My second recommendation related to watching your distance is to notice the depth of field in each photo that you are about to take, especially when you have near and far subjects that you want in focus simultaneously. I have seen several amateur photos in which all of the subjects are not in focus, even though the photographer wanted everybody to be in focus. Usually this is due to a fast shutter speed leading to a fairly wide aperture leading to a shallow depth of field. If a fast shutter speed is essential, then you must accept more graininess in the photo to get sufficient depth of field to have near and far subjects in focus. The beauty of digital cameras is that you can quickly adjust shutter speed, aperture, and sensitivity and get immediate feedback.

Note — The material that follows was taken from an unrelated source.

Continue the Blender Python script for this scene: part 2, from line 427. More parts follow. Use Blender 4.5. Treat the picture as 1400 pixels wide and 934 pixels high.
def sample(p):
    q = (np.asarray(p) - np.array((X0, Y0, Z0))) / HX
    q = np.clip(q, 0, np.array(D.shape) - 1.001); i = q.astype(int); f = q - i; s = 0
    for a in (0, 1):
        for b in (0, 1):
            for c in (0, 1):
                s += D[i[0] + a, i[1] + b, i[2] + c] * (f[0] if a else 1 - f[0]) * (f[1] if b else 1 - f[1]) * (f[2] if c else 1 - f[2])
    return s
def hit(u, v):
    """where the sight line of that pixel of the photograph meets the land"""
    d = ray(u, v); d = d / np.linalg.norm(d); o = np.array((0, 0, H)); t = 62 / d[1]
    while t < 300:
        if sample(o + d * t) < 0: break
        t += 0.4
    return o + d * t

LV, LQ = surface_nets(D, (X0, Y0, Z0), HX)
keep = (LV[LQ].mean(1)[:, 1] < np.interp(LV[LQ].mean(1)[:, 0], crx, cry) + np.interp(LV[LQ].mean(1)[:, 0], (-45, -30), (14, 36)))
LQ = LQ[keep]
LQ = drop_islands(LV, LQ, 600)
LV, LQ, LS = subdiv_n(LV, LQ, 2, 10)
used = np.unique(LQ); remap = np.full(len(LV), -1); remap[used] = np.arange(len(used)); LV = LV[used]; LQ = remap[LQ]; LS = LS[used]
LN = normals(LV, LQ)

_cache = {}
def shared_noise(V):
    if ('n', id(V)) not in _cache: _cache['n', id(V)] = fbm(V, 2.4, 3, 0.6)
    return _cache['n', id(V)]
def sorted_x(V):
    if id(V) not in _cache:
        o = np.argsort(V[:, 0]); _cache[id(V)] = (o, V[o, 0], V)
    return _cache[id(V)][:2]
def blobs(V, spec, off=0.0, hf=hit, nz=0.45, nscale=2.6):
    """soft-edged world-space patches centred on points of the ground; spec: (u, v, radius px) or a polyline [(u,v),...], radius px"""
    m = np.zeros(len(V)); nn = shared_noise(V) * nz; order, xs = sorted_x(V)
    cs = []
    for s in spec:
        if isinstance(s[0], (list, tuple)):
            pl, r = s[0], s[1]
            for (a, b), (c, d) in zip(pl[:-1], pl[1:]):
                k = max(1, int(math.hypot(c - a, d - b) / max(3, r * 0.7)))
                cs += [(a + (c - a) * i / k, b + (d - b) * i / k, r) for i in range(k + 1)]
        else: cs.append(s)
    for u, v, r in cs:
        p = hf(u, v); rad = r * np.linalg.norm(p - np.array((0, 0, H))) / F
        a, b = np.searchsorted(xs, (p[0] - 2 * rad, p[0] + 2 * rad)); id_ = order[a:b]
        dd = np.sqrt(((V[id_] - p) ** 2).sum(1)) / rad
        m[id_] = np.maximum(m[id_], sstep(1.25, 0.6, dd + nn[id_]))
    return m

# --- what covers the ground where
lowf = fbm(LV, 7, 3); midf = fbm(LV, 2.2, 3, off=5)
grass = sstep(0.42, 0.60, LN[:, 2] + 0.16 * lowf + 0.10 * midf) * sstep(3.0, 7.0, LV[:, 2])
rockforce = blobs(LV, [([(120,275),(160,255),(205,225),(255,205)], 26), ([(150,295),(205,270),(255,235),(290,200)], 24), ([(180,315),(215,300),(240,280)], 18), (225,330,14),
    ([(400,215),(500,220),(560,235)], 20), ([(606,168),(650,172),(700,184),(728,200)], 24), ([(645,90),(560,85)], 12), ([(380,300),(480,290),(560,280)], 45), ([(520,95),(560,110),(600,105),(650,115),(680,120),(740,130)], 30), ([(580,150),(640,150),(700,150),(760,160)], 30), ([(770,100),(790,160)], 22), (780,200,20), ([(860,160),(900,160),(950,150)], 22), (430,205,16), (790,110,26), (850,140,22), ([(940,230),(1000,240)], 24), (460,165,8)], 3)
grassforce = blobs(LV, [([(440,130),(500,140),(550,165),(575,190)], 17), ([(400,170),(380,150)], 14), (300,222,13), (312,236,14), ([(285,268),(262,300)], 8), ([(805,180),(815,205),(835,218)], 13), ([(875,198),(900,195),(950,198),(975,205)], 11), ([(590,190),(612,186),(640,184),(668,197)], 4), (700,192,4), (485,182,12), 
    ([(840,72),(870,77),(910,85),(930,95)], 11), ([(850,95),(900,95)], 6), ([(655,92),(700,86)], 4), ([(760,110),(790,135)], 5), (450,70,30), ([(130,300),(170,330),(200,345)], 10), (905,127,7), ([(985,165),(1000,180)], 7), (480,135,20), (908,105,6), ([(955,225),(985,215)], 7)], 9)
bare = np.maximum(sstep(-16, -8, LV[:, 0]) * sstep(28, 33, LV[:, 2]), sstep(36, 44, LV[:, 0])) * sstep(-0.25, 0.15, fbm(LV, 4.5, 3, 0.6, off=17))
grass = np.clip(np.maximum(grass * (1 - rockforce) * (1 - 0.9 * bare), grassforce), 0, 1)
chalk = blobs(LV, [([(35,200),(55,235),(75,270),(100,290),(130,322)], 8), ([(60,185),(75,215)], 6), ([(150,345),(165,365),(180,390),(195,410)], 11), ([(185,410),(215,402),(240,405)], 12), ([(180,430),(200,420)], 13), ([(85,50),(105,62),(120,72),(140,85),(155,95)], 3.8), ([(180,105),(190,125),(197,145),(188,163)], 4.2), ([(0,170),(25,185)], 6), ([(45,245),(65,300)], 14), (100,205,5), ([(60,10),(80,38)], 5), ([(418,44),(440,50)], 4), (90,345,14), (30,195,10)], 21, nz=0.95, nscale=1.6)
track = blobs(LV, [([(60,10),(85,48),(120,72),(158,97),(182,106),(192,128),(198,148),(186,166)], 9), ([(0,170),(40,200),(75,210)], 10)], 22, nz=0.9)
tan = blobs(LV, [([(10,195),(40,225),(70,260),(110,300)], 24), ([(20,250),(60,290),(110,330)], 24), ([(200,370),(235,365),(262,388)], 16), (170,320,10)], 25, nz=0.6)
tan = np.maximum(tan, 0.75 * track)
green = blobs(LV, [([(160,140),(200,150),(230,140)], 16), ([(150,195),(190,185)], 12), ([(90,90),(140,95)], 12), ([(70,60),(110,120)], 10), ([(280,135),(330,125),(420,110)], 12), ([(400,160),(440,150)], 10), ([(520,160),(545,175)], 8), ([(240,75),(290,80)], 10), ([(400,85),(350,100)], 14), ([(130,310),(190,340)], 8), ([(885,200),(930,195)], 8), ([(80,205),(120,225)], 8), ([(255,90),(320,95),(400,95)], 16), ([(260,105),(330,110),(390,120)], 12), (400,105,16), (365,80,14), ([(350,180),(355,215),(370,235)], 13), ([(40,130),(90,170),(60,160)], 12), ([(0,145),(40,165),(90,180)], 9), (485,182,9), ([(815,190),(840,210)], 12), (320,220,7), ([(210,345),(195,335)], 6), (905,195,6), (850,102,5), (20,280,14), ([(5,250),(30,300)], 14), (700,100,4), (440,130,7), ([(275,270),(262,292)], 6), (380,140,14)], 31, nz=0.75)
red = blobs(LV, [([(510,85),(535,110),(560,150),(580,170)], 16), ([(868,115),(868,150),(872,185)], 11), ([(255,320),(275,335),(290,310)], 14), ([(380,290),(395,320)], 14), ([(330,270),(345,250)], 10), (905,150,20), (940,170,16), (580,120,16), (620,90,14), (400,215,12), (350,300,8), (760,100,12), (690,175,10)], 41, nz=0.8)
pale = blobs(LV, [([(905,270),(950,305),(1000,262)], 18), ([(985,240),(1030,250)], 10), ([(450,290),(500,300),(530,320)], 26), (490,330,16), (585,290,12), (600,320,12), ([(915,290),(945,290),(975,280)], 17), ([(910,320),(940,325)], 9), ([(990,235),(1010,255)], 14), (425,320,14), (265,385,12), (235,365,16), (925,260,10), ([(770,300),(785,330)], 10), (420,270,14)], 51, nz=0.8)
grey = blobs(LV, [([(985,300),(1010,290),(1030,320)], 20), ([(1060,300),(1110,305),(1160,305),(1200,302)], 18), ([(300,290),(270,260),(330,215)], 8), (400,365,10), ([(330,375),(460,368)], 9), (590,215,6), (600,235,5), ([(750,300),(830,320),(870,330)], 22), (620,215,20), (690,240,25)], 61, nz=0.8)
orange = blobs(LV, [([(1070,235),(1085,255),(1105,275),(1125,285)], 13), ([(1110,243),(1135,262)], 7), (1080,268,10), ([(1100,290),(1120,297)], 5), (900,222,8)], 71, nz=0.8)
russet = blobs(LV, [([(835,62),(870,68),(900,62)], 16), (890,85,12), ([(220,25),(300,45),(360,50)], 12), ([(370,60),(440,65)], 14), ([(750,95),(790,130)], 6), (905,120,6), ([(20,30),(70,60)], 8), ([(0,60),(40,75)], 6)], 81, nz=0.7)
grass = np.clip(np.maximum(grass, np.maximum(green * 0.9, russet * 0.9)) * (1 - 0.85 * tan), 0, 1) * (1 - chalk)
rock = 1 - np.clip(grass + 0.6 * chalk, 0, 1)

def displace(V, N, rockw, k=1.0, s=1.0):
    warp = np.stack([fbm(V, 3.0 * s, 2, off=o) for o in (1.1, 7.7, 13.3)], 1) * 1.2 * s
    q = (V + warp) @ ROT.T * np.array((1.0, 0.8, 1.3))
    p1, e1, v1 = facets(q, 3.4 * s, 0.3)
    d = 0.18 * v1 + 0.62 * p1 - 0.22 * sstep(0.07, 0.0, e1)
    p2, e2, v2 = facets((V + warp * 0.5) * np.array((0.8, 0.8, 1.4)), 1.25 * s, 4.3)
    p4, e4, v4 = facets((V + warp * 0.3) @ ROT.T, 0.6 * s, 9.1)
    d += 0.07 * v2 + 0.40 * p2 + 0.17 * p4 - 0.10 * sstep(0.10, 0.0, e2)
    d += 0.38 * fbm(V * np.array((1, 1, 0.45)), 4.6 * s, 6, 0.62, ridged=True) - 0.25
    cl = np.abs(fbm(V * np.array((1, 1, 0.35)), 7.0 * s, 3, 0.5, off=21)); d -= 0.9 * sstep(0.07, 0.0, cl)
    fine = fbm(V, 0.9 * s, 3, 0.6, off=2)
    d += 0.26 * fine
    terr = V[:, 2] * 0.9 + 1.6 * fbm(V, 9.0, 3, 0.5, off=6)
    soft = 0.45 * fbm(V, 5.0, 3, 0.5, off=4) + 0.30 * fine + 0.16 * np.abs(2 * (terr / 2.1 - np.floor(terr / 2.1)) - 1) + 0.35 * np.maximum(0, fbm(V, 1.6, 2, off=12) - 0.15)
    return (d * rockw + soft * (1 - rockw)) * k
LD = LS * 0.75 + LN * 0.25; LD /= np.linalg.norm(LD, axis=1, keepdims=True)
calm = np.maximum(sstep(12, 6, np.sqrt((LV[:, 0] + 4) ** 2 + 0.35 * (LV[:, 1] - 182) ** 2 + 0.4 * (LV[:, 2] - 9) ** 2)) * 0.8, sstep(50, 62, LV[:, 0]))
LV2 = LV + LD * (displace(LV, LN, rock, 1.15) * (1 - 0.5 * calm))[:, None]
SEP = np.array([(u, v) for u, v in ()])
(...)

My third recommendation related to watching your distance is to pay attention to focus. Many cameras today have auto-focus systems. While usually these systems are smart enough to focus on what is significant to you, many times these systems “guess wrong”, and you end up with photos that are focused on the wrong people or things. If you have a digital camera and want to be absolutely sure that the subject about which you care is in focus, then I recommend that you put the camera in “playback” mode and zoom into the photo to confirm this.